Behind the curtain, actors and actresses busily rush about the stage as the stage manager, Michonnet tries to get things in order before the performance.  Prince de Bouillon, an admirer of the actress Duclos, brings his friend, the Abbé, to visit backstage.  Adriana walks across the stage as she recites her lines in preparation.  After receiving a compliment from the Prince, she sings an aria crediting God for her creative spirit.  The Prince hears from a passing stagehand that Duclos is writing a letter, and decides to intercept it.  When Adriana and Michonnet are alone, Michonnet tells her that he loves her.  Adriana gently lets him down by telling him that she already has a lover - a soldier serving for the Count of Saxony.  However, unknown to Adriana, her lover is actually the Count of Saxony himself, and he shows up just before the performance to tell her he loves her.  They agree to go out after the performance.  Adriana gives him a few violets to place on his lapel before he departs to the front of the house.  Meanwhile, the Prince and the Abbé enter after successfully intercepting Duclos’ letter.
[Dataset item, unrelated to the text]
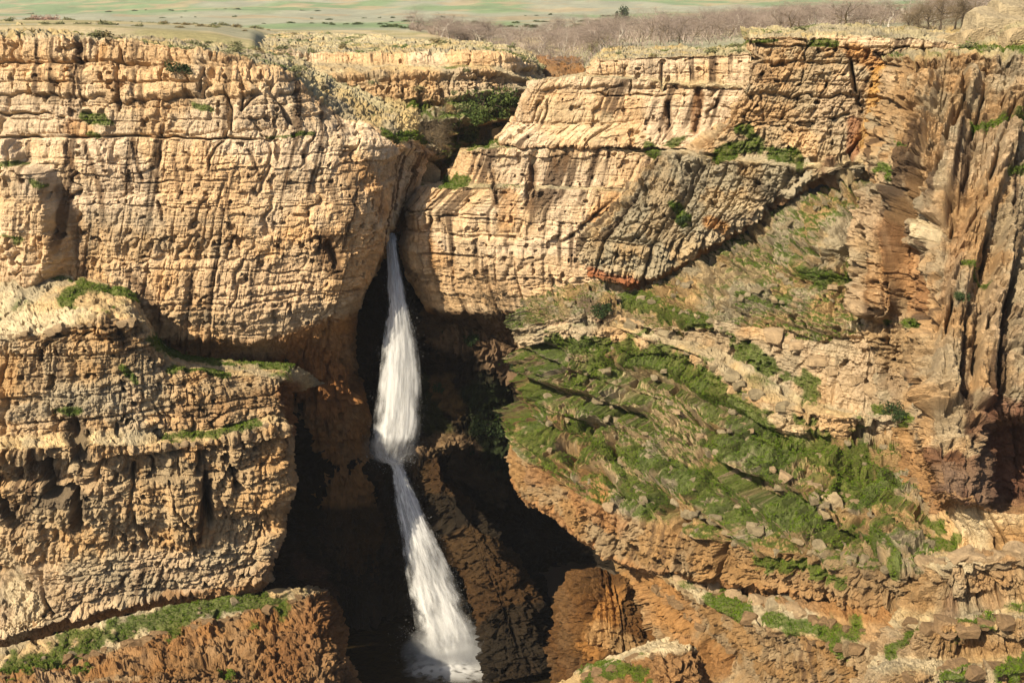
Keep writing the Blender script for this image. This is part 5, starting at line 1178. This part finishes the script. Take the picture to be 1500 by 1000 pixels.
# bare riverside trees
bt = Kind([make_bare('bare_tree', 70 + i, 1.0, 4, 4, 0.55 + .06 * i, M_TWIGB if i % 2 else M_BARK, M_TWIG, .7, .024, 3) for i in range(5)])
bands = ((640, 900, 215, 330, 75), (880, 1140, 200, 420, 75), (1080, 1440, 160, 300, 80), (580, 1500, 300, 450, 65))
for x0, x1, y0, y1, cnt in bands:
    for _ in range(cnt):
        px_, Y = rnd(x0, x1), rnd(y0, y1)
        if px_ < 760 and Y < 240 + (760 - px_) * .4: Y = 240 + (760 - px_) * .4 + rnd(0, 60)
        X = (px_ - 750) / 1516 * Y
        s = rnd(4.5, 7.0) * (1.15 if Y > 300 else 1)
        bt.put(Vector((X, Y, float(ground_z(X, Y)) - .2)), (s * 1.7, s * 1.7, s * .85), rnd(0, 6), 'leafless mauve grey tree in the thicket along the stream', 'tree', 'bare trees along the stream')
n_ = 34000
px_ = 600 + 890 * RNG.random(n_); Yt = 190 + 250 * RNG.random(n_) ** 0.8
Yt = np.where((px_ < 760), np.maximum(Yt, 250 + (760 - px_) * .5), Yt)
Xt = (px_ - 750) / 1516 * Yt
keep = fbm2(Xt * 0.05, Yt * 0.05, 3, 900) + 0.12 * sstep(300, 240, Yt) * (px_ < 900) > 0.49
px_, Xt, Yt = px_[keep], Xt[keep], Yt[keep]; n_ = len(Xt)
b_ = np.stack([Xt, Yt, ground_z(Xt, Yt) + 1.6 * RNG.random(n_) ** 1.5], -1)
d_ = RNG.normal(0, 1, (n_, 3)); d_[:, 2] = np.abs(d_[:, 2]) + .5; d_ /= np.linalg.norm(d_, axis=1, keepdims=True)
w_ = 0.05 + .05 * RNG.random(n_)
V = np.stack([b_ - np.stack([w_, 0 * w_, 0 * w_], -1), b_ + np.stack([w_, 0 * w_, 0 * w_], -1), b_ + d_ * (0.8 + 1.4 * RNG.random((n_, 1)))], 1).reshape(-1, 3)
th = mesh_obj('thicket', V, np.arange(len(V)).reshape(-1, 3), M_TWIG, None, smooth=False)
tag(th, 'mauve grey undergrowth of leafless twigs along the stream', kind='stuff')
pw = Kind([make_bare('poplar_tree', 90, 1.0, 3, 2, 0.22, M_BARK, M_BARK, 1.2, .02, 2)])
for x, y, h, lab in ((826, 72, 8.5, 'tall pale trunked poplar standing among the bare trees'), (838, 70, 6.0, 'shorter pale poplar just right of the tall one')):
    Y = 235.; q = unproject(np.array(float(x)), np.array(float(y)), Y)
    pw.put(Vector((q[0], Y, float(ground_z(q[0], Y)))), (h * .45, h * .45, h), rnd(0, 6), lab, 'tree')
wi = Kind([make_bush('willow_tree', M_WILLOW, 95, 900, 0.06, M_BARK)])
for x, Y, h, lab in ((882, 225., 3.4, 'yellow green willow leaning by the stream'), (868, 232., 2.4, 'small yellow green willow beside the larger one')):
    X = (x - 750) / 1516 * Y
    wi.put(Vector((X, Y, float(ground_z(X, Y)))), (h * .7, h * .7, h), .5, lab, 'tree')
dk = Kind([make_bush('round_tree', M_TREEDARK, 97, 1000, 0.07, M_BARKD)])
Y = 520.; X = (911 - 750) / 1516 * Y
dk.put(Vector((X, Y, float(ground_z(X, Y)) + 1.0)), (4.6, 4.6, 8.5), 0, 'lone dark round tree in the green field', 'tree')
hd = Kind([make_bush('shrub', M_BUSH, 98, 300, 0.12)])
for _ in range(60):
    px_ = rnd(560, 960); Y = 440 + rnd(-15, 25) + (960 - px_) * .15
    X = (px_ - 750) / 1516 * Y; s = rnd(1.2, 2.4)
    hd.put(Vector((X, Y, float(ground_z(X, Y)) - .2)), (s * 1.6, s, s), rnd(0, 6), 'dark bush in the far hedge line at the field edge', 'bush', 'hedge line at the field edge')
for _ in range(90):
    ln_ = random.choice(((40, 700, 620), (200, 900, 760), (480, 1050, 560), (0, 500, 980)))
    px_ = rnd(ln_[0], ln_[1]); Y = ln_[2] + rnd(-8, 8) + 0.10 * (px_ - 400)
    X = (px_ - 750) / 1516 * Y; s = rnd(0.8, 2.2)
    hd.put(Vector((X, Y, float(ground_z(X, Y)) - .2)), (s * 2.0, s, s * .9), rnd(0, 6), 'far bush along a field boundary on the green hills', 'bush', 'bushes along the far field boundaries')
for x, y, s in ((1345, 50, 3.4), (1362, 45, 3.6), (1380, 40, 3.6), (1398, 38, 3.2), (1330, 55, 2.8), (1410, 32, 3.0)):
    p, n = on('G', x, y)
    tw.put(p - Vector((0, 0, .2)), s * 1.3, rnd(0, 6), 'dark leafless brush between the grey boulders on the right cliff top', 'bush', 'dark brush on the right cliff top')
rb = Kind([make_bush('shrub', leaf_material('rusty_leaves', (.30, .19, .14), (.44, .30, .23), .3), 99, 500, 0.1)])
for i, x in enumerate((48, 62, 75)):
    Y = 300. + 8 * i; X = (x - 750) / 1516 * Y
    rb.put(Vector((X, Y, float(ground_z(X, Y)) - .3)), (2.6, 2.6, 2.2), i, 'rust coloured bush at the back edge of the left plateau', 'bush', 'rusty bushes at the plateau edge')

# ------------------------------------------------------------------ loose stones
def make_stone(name, seed, squash, rgb):
    r = np.random.default_rng(seed)
    import bmesh
    bm = bmesh.new(); bmesh.ops.create_icosphere(bm, subdivisions=4, radius=1.0)
    V = np.array([v.co[:] for v in bm.verts]); F = np.array([[v.index for v in f.verts] for f in bm.faces]); bm.free()
    # chop flats off the ball so that it has faces and edges
    for _ in range(15):
        d = r.normal(0, 1, 3); d /= np.linalg.norm(d); h = 0.52 + .30 * r.random()
        e = V @ d - h
        V = V - np.maximum(e, 0)[:, None] * d * 0.92
    V = V * np.array(squash)
    nz_ = fbm3(V + seed * 3, 1.6, 4, seed)
    V = V * (1 + 0.45 * (nz_ - 0.5))[:, None]
    c_ = np.array(rgb) * (0.6 + 0.8 * fbm3(V + 9, 2.2, 4, seed + 5))[:, None]
    return mesh_obj(name, V, F, M_ROCK, None, {'alb': ('FLOAT_COLOR', np.concatenate([c_, np.ones((len(V), 1))], 1)), 'wet': ('FLOAT', np.zeros(len(V)))})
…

It is addressed to the Count, and inside, a request for a secret meeting after the performance near the Prince’s villa.  Hoping to expose them, the Price arranges a party at his house for the entire cast and crew.  The Prince makes sure Duclos’ letter is delivered to the Count.  When the Count receives it, he writes a note to Adriana, canceling their meeting.  Adriana agrees to attend the Prince’s cast party.  

Adriana Lecouvreur, Act 2

Inside the Prince’s villa, the Princess awaits the Count’s arrival.  She is in love with him, and when he enters, she wonders about the violets on his lapel.  When she asks, he takes them off his jacket and gives them to her.  He thanks her for helping him in court and tells her that he doesn’t love her anymore.  She accuses him of having another lover, but he doesn’t admit it.  When the Prince and the Abbé are heard approaching the house, the Princess quickly hides.  It dawns on the Count that the Prince and the Abbé believe he is secretly meeting Duclos.  Adriana enters the house and is surprised to find her lover.  He reveals his true identity and convinces her that he is only there for political reasons.   He asks her for help in helping the hidden woman escape.  Adriana agrees to help him.  The lights are turned off, and in the dark, Adriana finds the Princess and tells her that it is safe for her to escape.  However, the Princess is wary of Adriana and the two begin to argue.   The Princess finally storms out of the house, dropping her bracelet in the process.  Michonnet arrives and finds the bracelet on the ground and gives it to Adriana.

Adriana Lecouvreur, Act 3

As a result of his court case, the Count was found guilty and thrown in prison because of his debts.  Meanwhile, the Princess has become obsessed with finding out the identity of the Count’s other lover - the woman who helped her escape in the dark.  The Prince examines a very lethal poison as asked by the government.  After putting it away, he joins the others for a reception at The Hôtel de Bouillon.  The Princess mingles with everyone while simultaneously trying to find her rival.  After Adriana and Michonnet arrive, they are greeted by the Princess.  After speaking with them, she recognizes Adriana’s voice and is convinced she is her rival.  To put her theory to test, she announces that the Count has been wounded in a duel.  Adriana faints.  Thankfully, the Count was released from jail and arrives at the reception moments after Adriana collapsed.  Adriana is overjoyed to discover that the Count is unharmed.  She confronts the Princess and they soon challenge each other over the Count.  The Princess points out that the bracelet Adriana is wearing was hers.  She sharply “suggests” Adriana should perform a scene from Ariadne abandoned, hoping her talent will fall flat.  The Prince overhears her request and asks Adriana to perform a scene from Phèdre instead.   Adriana wisely recites a few lines that only the Princess knows are an attack on her.  The Princess tells her self she’ll have her revenge.

Adriana Lecouvreur, Act 4

Michonnet waits inside Adriana’s home as she angrily paces back and forth.  Members of the cast and crew stop by her home to deliver presents on her name day and try to convince her to return to the theater.  Michonnet presents her with a beautiful diamond neckless, the same one she previously sold in order to help the Count pay off his debts.  A small casket is delivered to her.  Inside it, she finds a small note and the violets she gave to the Count.  Hurt by the fact that he would send the flowers back to her, she takes them out of the box and kisses them before throwing them into the fire.  Just then, the Count comes in and asks her to marry him.  Confused, but still very much in love with him, they hug each other tightly.  The Count notices that she is shaking.  He tells her he did not send his flowers back to her.  Adriana takes a few steps back and begins acting erratically.  Michonnet and the Count realize that the flowers must have been laced with poison.  When Adriana is lucid for a brief moment, she dies.